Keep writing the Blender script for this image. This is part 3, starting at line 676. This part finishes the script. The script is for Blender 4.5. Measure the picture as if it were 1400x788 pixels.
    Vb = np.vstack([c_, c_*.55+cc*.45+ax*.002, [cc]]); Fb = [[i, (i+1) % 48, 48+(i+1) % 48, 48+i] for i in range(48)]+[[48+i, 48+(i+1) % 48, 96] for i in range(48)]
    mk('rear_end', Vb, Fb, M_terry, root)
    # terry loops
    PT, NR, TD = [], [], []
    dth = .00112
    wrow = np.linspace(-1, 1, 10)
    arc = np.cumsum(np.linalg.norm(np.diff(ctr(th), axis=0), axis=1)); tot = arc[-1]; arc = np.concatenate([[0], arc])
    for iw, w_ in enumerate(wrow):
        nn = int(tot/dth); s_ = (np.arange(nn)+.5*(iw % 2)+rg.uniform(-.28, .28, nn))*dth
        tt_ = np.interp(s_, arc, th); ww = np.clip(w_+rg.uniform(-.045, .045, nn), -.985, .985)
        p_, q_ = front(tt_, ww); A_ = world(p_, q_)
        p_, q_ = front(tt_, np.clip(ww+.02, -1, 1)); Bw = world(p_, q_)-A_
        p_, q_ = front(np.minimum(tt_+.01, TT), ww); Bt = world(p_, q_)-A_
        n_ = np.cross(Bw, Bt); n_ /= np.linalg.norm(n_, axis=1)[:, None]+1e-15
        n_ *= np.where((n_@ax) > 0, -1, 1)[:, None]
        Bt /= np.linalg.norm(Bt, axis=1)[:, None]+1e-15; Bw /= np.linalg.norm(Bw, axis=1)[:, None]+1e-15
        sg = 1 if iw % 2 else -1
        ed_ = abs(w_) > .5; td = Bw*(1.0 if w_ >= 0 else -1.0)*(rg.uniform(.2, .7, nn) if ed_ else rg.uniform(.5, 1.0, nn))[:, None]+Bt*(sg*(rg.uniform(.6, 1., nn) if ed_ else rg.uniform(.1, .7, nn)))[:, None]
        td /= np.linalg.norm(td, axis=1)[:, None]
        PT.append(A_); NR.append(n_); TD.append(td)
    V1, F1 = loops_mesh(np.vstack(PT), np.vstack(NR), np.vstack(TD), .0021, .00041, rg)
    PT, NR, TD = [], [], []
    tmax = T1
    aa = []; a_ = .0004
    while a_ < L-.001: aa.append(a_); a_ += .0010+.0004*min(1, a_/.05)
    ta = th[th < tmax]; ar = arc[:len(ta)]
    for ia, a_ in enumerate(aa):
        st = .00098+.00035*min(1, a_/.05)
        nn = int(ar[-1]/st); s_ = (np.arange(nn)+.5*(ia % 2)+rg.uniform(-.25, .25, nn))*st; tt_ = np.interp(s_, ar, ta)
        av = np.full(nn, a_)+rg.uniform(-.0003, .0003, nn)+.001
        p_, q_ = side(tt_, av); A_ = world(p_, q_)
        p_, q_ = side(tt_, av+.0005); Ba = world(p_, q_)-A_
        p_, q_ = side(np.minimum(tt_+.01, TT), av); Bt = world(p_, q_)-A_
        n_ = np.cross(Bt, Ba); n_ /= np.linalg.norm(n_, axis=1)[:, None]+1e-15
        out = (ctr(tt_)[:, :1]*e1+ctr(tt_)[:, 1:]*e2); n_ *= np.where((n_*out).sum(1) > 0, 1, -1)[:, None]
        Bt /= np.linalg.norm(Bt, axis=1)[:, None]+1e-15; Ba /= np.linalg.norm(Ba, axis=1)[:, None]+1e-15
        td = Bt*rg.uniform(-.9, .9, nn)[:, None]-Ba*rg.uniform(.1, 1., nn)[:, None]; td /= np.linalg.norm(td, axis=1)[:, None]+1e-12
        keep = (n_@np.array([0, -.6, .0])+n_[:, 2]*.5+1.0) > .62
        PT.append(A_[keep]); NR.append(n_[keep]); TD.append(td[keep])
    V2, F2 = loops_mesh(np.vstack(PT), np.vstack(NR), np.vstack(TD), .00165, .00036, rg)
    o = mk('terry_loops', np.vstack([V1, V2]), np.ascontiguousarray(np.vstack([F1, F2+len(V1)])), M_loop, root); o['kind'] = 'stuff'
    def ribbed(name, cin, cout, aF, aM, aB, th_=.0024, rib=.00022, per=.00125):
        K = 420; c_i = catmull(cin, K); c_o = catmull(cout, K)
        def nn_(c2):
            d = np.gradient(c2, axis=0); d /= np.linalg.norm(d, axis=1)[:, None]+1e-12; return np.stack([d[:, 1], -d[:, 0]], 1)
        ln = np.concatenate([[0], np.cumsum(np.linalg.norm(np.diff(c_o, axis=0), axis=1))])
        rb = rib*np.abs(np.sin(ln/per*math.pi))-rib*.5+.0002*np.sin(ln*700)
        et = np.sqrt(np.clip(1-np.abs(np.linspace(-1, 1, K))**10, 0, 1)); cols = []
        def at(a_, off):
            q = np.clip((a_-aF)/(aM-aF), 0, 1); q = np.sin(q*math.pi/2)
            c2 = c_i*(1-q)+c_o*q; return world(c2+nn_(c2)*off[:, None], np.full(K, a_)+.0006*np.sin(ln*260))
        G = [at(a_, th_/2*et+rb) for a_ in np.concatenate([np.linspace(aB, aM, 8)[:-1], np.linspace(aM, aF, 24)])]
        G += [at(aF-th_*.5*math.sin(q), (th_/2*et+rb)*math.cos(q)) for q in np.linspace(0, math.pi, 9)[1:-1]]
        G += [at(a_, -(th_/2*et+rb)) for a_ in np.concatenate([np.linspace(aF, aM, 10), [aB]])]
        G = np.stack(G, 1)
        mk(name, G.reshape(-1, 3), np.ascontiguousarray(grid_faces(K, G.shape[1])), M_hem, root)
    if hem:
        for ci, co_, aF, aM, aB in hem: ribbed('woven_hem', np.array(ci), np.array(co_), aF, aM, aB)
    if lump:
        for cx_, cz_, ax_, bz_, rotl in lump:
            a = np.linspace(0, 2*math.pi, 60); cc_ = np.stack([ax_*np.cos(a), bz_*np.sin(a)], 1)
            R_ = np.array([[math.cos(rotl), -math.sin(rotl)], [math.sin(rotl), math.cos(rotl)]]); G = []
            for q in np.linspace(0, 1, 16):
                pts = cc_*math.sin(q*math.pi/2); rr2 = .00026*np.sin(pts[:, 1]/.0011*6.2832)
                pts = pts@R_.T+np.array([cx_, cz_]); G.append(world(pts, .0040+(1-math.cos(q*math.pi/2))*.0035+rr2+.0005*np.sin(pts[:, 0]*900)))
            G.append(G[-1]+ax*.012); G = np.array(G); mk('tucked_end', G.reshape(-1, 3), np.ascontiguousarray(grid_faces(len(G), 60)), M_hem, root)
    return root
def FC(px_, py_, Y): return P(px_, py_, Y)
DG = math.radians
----
> **WHAT YOU NEED TO DO**: Restate the listing in full, word for word.

> **TASK OUTPUT**:
Keep writing the Blender script for this image. This is part 3, starting at line 676. This part finishes the script. The script is for Blender 4.5. Measure the picture as if it were 1400x788 pixels.
    Vb = np.vstack([c_, c_*.55+cc*.45+ax*.002, [cc]]); Fb = [[i, (i+1) % 48, 48+(i+1) % 48, 48+i] for i in range(48)]+[[48+i, 48+(i+1) % 48, 96] for i in range(48)]
    mk('rear_end', Vb, Fb, M_terry, root)
    # terry loops
    PT, NR, TD = [], [], []
    dth = .00112
    wrow = np.linspace(-1, 1, 10)
    arc = np.cumsum(np.linalg.norm(np.diff(ctr(th), axis=0), axis=1)); tot = arc[-1]; arc = np.concatenate([[0], arc])
    for iw, w_ in enumerate(wrow):
        nn = int(tot/dth); s_ = (np.arange(nn)+.5*(iw % 2)+rg.uniform(-.28, .28, nn))*dth
        tt_ = np.interp(s_, arc, th); ww = np.clip(w_+rg.uniform(-.045, .045, nn), -.985, .985)
        p_, q_ = front(tt_, ww); A_ = world(p_, q_)
        p_, q_ = front(tt_, np.clip(ww+.02, -1, 1)); Bw = world(p_, q_)-A_
        p_, q_ = front(np.minimum(tt_+.01, TT), ww); Bt = world(p_, q_)-A_
        n_ = np.cross(Bw, Bt); n_ /= np.linalg.norm(n_, axis=1)[:, None]+1e-15
        n_ *= np.where((n_@ax) > 0, -1, 1)[:, None]
        Bt /= np.linalg.norm(Bt, axis=1)[:, None]+1e-15; Bw /= np.linalg.norm(Bw, axis=1)[:, None]+1e-15
        sg = 1 if iw % 2 else -1
        ed_ = abs(w_) > .5; td = Bw*(1.0 if w_ >= 0 else -1.0)*(rg.uniform(.2, .7, nn) if ed_ else rg.uniform(.5, 1.0, nn))[:, None]+Bt*(sg*(rg.uniform(.6, 1., nn) if ed_ else rg.uniform(.1, .7, nn)))[:, None]
        td /= np.linalg.norm(td, axis=1)[:, None]
        PT.append(A_); NR.append(n_); TD.append(td)
    V1, F1 = loops_mesh(np.vstack(PT), np.vstack(NR), np.vstack(TD), .0021, .00041, rg)
    PT, NR, TD = [], [], []
    tmax = T1
    aa = []; a_ = .0004
    while a_ < L-.001: aa.append(a_); a_ += .0010+.0004*min(1, a_/.05)
    ta = th[th < tmax]; ar = arc[:len(ta)]
    for ia, a_ in enumerate(aa):
        st = .00098+.00035*min(1, a_/.05)
        nn = int(ar[-1]/st); s_ = (np.arange(nn)+.5*(ia % 2)+rg.uniform(-.25, .25, nn))*st; tt_ = np.interp(s_, ar, ta)
        av = np.full(nn, a_)+rg.uniform(-.0003, .0003, nn)+.001
        p_, q_ = side(tt_, av); A_ = world(p_, q_)
        p_, q_ = side(tt_, av+.0005); Ba = world(p_, q_)-A_
        p_, q_ = side(np.minimum(tt_+.01, TT), av); Bt = world(p_, q_)-A_
        n_ = np.cross(Bt, Ba); n_ /= np.linalg.norm(n_, axis=1)[:, None]+1e-15
        out = (ctr(tt_)[:, :1]*e1+ctr(tt_)[:, 1:]*e2); n_ *= np.where((n_*out).sum(1) > 0, 1, -1)[:, None]
        Bt /= np.linalg.norm(Bt, axis=1)[:, None]+1e-15; Ba /= np.linalg.norm(Ba, axis=1)[:, None]+1e-15
        td = Bt*rg.uniform(-.9, .9, nn)[:, None]-Ba*rg.uniform(.1, 1., nn)[:, None]; td /= np.linalg.norm(td, axis=1)[:, None]+1e-12
        keep = (n_@np.array([0, -.6, .0])+n_[:, 2]*.5+1.0) > .62
        PT.append(A_[keep]); NR.append(n_[keep]); TD.append(td[keep])
    V2, F2 = loops_mesh(np.vstack(PT), np.vstack(NR), np.vstack(TD), .00165, .00036, rg)
    o = mk('terry_loops', np.vstack([V1, V2]), np.ascontiguousarray(np.vstack([F1, F2+len(V1)])), M_loop, root); o['kind'] = 'stuff'
    def ribbed(name, cin, cout, aF, aM, aB, th_=.0024, rib=.00022, per=.00125):
        K = 420; c_i = catmull(cin, K); c_o = catmull(cout, K)
        def nn_(c2):
            d = np.gradient(c2, axis=0); d /= np.linalg.norm(d, axis=1)[:, None]+1e-12; return np.stack([d[:, 1], -d[:, 0]], 1)
        ln = np.concatenate([[0], np.cumsum(np.linalg.norm(np.diff(c_o, axis=0), axis=1))])
        rb = rib*np.abs(np.sin(ln/per*math.pi))-rib*.5+.0002*np.sin(ln*700)
        et = np.sqrt(np.clip(1-np.abs(np.linspace(-1, 1, K))**10, 0, 1)); cols = []
        def at(a_, off):
            q = np.clip((a_-aF)/(aM-aF), 0, 1); q = np.sin(q*math.pi/2)
            c2 = c_i*(1-q)+c_o*q; return world(c2+nn_(c2)*off[:, None], np.full(K, a_)+.0006*np.sin(ln*260))
        G = [at(a_, th_/2*et+rb) for a_ in np.concatenate([np.linspace(aB, aM, 8)[:-1], np.linspace(aM, aF, 24)])]
        G += [at(aF-th_*.5*math.sin(q), (th_/2*et+rb)*math.cos(q)) for q in np.linspace(0, math.pi, 9)[1:-1]]
        G += [at(a_, -(th_/2*et+rb)) for a_ in np.concatenate([np.linspace(aF, aM, 10), [aB]])]
        G = np.stack(G, 1)
        mk(name, G.reshape(-1, 3), np.ascontiguousarray(grid_faces(K, G.shape[1])), M_hem, root)
    if hem:
        for ci, co_, aF, aM, aB in hem: ribbed('woven_hem', np.array(ci), np.array(co_), aF, aM, aB)
    if lump:
        for cx_, cz_, ax_, bz_, rotl in lump:
            a = np.linspace(0, 2*math.pi, 60); cc_ = np.stack([ax_*np.cos(a), bz_*np.sin(a)], 1)
            R_ = np.array([[math.cos(rotl), -math.sin(rotl)], [math.sin(rotl), math.cos(rotl)]]); G = []
            for q in np.linspace(0, 1, 16):
                pts = cc_*math.sin(q*math.pi/2); rr2 = .00026*np.sin(pts[:, 1]/.0011*6.2832)
                pts = pts@R_.T+np.array([cx_, cz_]); G.append(world(pts, .0040+(1-math.cos(q*math.pi/2))*.0035+rr2+.0005*np.sin(pts[:, 0]*900)))
            G.append(G[-1]+ax*.012); G = np.array(G); mk('tucked_end', G.reshape(-1, 3), np.ascontiguousarray(grid_faces(len(G), 60)), M_hem, root)
    return root
def FC(px_, py_, Y): return P(px_, py_, Y)
DG = math.radians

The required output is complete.